For instance, when a patch of Arctic sea ice melts, this exposes the uncovered sea to sunlight, depriving it of a bright, reflective layer.
That causes the sea to warm, which leads to the loss of more ice, which in turn helps the sea to warm, and so on.
But these "feedbacks" are poorly understood and some scientists believe there could be others still to be identified.
"Our results imply a fundamental gap in our understanding about the amplitude of global warming associated with large and abrupt climate perturbations," warns Zeebe's team.
"This gap needs to be filled to confidently predict future climate change."
After the big warm-up, the planet eventually cooled around 100,000 years later, but not before there had been a mass extinction, paving the way to the biodiversity that is familiar to us today.
Man-made global warming, driven mainly by the burning of oil, gas and coal, has amounted to around 0.8 C (1.12 F) over the past century.
Last week in L'Aquila, Italy, the Group of Eight (G8) industrialised countries and other economies that together account for 80 percent of greenhouse-gas emissions pledged to try to limit overall warming to 2 C (3.6 F) over pre-industrial times.
Past warming shows gaps in climate knowledge: study
David Fogarty, Reuters 15 Jul 09;
SINGAPORE (Reuters) - A dramatic warming of the planet 55 million years ago cannot be solely explained by a surge in carbon dioxide levels, a study shows, highlighting gaps in scientists' understanding of impacts from rapid climate change.
During an event called the Palaeocene-Eocene Thermal Maximum, global temperatures rose between 5 and 9 degrees Celsius within several thousand years. The world at that time was already warmer than now with no surface ice.
"We now believe that the CO2 did not cause all the warming, that there were additional factors," said Richard Zeebe, an oceanographer with the University of Hawaii at Manoa.

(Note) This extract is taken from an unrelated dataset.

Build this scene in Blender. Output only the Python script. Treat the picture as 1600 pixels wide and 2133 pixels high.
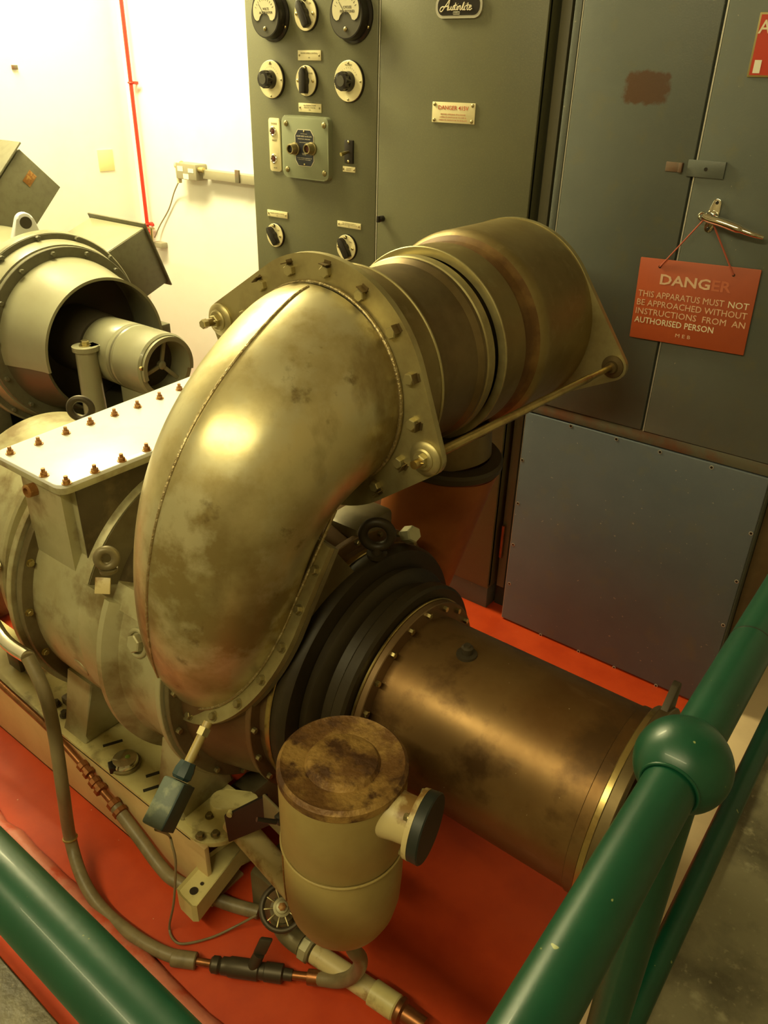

"There may have been an initial trigger," he told Reuters on Wednesday from Hawaii. This could be a deep ocean warming that caused a catastrophic release of methane from hydrate deposits under the seabed.
Methane is a potent greenhouse gas but much of it is oxidised into CO2 when it is released from hydrate deposits.
Zeebe and his colleagues estimated the amount of CO2 released during the Palaeocene-Eocene event by studying sediment cores from seabeds around the globe. Their study is published in the latest issue of Nature Geoscience.
FUTURE WARMING
They estimated about 3 trillion tons of carbon (11 trillion tons of CO2) was released over several thousand years from the methane deposits, leading to a 70 percent rise in atmospheric CO2 levels from pre-event levels.
But Zeebe said this could only explain a 1 to 3.5 degree Celsius rise in temperatures, adding that a commonly accepted scientific range for a doubling of CO2 is between 1.5 and 4.5 degrees Celsius.
This meant other factors must have been at work to drive up temperatures between 5 and 9 degrees Celsius.
"If this additional warming which we do not really understand, was caused as a response to the CO2 warming, then there is a chance that also a future warming could be more intense than people anticipate right now," Zeebe said.
He said the study suggested there could be atmospheric or ocean processes as yet unknown or poorly understood that might have accelerated the warming. Possibilities could be changes in ocean currents, a much larger release of methane or even greater impacts from higher CO2 levels than currently thought.
At present, CO2 levels have already risen from 280 parts per million to nearly 390 ppm since the Industrial Revolution and could exceed a 70 percent increase during this century, a rate much faster than the Palaeocene-Eocene event, Zeebe said.
While this would cause initial effects, much worse could follow in the coming decades and centuries as the oceans, land and atmosphere tried to deal with the higher CO2 levels, he said.
"The carbon that we put into the atmosphere right now is going to stay there for a very long time. Much of it will stay there for tens of thousands of years."